Однако, как пишет В. Солский, «в Минске, в начале октября, никто не знал, что “кризис назрел”. Минские большевики занимались в это время, главным образом, подготовкой выборов в Учредительное собрание…»[99] Под «никто» мемуарист понимает прежде всего политиков, потому что население, как видно из его же приведенных выше слов, было уже в достаточной степени раздражено кризисом, чтобы желать перемен. Однако провинциальные города не могли дать сигнал к этим переменам, и политики привычно ориентировались на события в столице. Они работали по старой программе, пока Петроград не дал иных указаний. Но от региональных центров зависело, не окажется ли Совнарком в изоляции, не превратится ли Петроград в аналог Парижской коммуны, со всех сторон окруженной враждебной провинцией.
Ситуация в Минске не только важна с точки зрения контроля над Западным фронтом, но и типична, так как там большевики колебались между мирными и военными способами взятия власти. На примере Минска можно рассмотреть механизм борьбы за власть Советов в регионе. Радикальная акция большевиков в Петрограде не сразу встретила понимание минских большевиков. 23 октября они вошли в многопартийный Комитет спасения революции.
По мнению Д. Солского, один из лидеров местных большевиков А. Мясников знал о предстоящем в Петрограде перевороте заранее, потому что редактируемая им газета «Буревестник» оперативно отреагировала на события и стала называть сторонников Керенского «корниловцами».[100] Действительно, в газете говорилось: «Необходимо прежде всего вырвать власть у корниловцев и передать ее Советам рабочих, солдатских и крестьянских депутатов».[101] Однако это скорее гипотеза, чем доказательство.
Конкретные обстоятельства переворота минским большевикам были не ясны. Главный вопрос, который обсуждался ими 25 октября: кто взял власть – только большевики или II съезд Советов, что предполагало участие эсеров и меньшевиков (как известно, это предположение оказалось ошибочным). Большевик Р. Пикель и участвовавшие в совещании представители Польского социалистического объединения (ПСО) С. Берсон и В. Солский эмоционально требовали ответа на этот вопрос, но Мясников не мог или не хотел его дать. Приняв к сведению факт перехода власти к съезду Советов, участники совещания решили «снестись с представителями других партий – меньшевиками, эсерами и бундом – и вместе с ними составить воззвание к населению города, призывая его к спокойствию и поддержке новой власти».[102] Согласие эсеров и эсдеков на такое воззвание могло быть получено только в случае формирования в Петрограде однородного социалистического правительства. То есть большевики исходили именно из такого сценария.

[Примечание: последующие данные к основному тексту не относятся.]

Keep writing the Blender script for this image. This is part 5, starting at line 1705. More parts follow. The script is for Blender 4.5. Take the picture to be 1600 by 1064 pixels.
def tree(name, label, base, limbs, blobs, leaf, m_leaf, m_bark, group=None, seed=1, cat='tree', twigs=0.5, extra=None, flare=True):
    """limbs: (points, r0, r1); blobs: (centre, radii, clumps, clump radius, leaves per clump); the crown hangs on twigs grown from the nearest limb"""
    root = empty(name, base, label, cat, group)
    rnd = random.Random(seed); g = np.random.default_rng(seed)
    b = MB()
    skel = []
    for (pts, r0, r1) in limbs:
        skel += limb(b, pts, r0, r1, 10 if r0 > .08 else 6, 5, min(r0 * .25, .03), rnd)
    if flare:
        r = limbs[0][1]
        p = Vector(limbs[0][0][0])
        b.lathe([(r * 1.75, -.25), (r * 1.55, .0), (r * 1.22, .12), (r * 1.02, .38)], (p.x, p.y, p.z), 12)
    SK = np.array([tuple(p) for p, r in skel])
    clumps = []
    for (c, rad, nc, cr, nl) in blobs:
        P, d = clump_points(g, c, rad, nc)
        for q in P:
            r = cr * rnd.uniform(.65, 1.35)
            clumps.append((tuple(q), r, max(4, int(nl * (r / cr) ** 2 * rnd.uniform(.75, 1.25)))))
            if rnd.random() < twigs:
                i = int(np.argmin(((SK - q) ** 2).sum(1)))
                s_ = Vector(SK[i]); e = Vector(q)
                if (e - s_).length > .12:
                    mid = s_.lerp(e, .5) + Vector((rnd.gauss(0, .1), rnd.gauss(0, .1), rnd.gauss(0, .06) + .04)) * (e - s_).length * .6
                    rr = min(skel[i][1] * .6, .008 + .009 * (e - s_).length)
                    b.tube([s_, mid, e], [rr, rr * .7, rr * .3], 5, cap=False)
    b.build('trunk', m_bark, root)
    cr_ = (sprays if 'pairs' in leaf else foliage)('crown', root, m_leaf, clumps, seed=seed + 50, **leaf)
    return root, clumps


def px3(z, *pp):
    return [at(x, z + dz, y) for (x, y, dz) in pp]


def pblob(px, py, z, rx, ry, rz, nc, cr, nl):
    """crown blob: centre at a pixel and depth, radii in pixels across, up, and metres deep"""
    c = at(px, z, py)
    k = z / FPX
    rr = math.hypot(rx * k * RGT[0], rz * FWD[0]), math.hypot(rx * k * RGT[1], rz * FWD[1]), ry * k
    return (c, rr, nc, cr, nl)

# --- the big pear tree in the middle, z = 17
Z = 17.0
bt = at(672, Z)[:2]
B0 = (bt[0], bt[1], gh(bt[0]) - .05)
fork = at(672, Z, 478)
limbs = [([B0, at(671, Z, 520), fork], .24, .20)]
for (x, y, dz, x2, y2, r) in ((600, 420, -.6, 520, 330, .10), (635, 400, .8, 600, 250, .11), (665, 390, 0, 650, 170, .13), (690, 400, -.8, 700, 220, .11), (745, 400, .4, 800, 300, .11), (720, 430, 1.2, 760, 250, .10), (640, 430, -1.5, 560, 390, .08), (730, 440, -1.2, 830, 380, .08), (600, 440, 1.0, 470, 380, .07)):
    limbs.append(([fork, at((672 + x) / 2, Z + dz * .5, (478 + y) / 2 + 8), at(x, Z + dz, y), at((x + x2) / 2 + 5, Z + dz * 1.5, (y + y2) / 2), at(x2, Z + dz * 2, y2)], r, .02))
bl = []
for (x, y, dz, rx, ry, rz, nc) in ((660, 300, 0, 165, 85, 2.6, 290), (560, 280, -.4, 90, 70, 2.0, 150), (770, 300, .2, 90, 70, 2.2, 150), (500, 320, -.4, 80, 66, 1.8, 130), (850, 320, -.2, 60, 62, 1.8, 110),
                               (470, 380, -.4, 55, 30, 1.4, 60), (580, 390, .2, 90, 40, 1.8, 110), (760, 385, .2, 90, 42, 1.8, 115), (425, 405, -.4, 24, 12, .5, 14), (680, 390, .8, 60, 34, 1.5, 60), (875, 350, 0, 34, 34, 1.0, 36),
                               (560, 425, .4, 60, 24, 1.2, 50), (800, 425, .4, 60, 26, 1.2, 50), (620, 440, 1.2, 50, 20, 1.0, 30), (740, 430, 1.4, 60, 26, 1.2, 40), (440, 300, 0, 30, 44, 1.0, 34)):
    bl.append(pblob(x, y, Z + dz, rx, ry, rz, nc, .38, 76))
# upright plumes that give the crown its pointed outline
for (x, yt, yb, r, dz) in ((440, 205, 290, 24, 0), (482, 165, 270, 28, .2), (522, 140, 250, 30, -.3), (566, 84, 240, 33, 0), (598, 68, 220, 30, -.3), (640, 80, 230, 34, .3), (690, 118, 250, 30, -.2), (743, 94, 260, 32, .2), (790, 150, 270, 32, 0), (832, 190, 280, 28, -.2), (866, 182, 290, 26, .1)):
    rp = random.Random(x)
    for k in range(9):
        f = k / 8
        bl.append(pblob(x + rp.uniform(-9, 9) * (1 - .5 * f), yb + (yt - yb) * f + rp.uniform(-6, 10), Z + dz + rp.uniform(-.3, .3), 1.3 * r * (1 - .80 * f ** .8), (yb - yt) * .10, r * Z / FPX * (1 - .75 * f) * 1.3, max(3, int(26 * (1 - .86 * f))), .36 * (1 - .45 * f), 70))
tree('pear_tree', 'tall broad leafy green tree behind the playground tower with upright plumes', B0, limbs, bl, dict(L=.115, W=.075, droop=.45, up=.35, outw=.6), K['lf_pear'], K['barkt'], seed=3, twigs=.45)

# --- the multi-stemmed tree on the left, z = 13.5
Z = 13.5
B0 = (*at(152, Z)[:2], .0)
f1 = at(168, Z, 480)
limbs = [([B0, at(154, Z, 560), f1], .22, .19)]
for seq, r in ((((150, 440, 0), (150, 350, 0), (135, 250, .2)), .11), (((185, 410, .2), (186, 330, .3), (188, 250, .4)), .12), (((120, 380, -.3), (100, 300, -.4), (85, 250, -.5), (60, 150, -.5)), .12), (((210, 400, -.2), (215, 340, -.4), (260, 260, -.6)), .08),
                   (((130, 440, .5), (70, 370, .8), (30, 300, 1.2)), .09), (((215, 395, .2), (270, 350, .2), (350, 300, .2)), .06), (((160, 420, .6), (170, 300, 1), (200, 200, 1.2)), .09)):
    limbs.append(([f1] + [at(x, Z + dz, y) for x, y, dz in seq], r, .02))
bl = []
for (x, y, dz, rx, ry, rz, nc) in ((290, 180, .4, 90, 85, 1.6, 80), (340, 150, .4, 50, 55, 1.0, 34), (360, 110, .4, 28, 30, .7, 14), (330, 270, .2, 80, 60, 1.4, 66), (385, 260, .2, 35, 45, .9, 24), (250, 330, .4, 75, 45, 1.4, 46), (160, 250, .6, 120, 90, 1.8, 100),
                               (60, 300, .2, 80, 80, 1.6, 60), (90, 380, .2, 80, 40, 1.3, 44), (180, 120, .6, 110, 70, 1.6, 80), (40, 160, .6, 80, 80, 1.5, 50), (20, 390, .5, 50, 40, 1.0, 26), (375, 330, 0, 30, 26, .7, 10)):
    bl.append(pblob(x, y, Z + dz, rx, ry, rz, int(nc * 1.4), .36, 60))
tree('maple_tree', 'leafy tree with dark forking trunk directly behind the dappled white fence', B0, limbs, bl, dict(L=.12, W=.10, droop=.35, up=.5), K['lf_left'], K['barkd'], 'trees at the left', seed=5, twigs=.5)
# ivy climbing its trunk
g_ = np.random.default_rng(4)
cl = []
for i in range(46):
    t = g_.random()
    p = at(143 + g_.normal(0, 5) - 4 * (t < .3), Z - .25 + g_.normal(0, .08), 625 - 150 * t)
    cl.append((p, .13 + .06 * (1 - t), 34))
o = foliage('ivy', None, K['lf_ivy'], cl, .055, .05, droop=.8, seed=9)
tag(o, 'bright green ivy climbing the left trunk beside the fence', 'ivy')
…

Большевики были готовы к продолжению сотрудничества с социалистами, хотя после перевыборов Минского Совета в сентябре большевики получили 184 места, эсеры – 62, меньшевики – 25, бундовцы – 21. 41 место отошло к беспартийным, которые в основном поддерживали большевиков. То есть, большевики «обладали таким большинством, что могли делать, что хотели. Но они стремились к тому, чтобы работать вместе с другими социалистическими партиями»,[103] – вспоминал член Совета В. Солский.
В то же время большевики стали практически готовиться к силовой борьбе за власть в Минске. Именем Съезда Советов они освободили арестованных ранее солдат и сформировали из них отряд под командованием прапорщика Ремнева. Этот отряд выставил караулы в центре Минска.[104]
В. Солский вспоминает, что «даже солдаты, поддерживавшие новую власть, были угрюмы, неохотно разговаривали с прохожими. В Совете настроение тоже было нервное, но тоже не приподнятое, не радостное. Я хорошо это помню, потому что кто-то обратил внимание Мясникова на “депрессию”. Мясников сказал, что “радоваться нечему” и что “дело только начинается и еще неизвестно, как кончится”».[105]
99
101
Великая Октябрьская социалистическая революция в Белоруссии. – Т. 2. – Минск, 1957. – С. 29.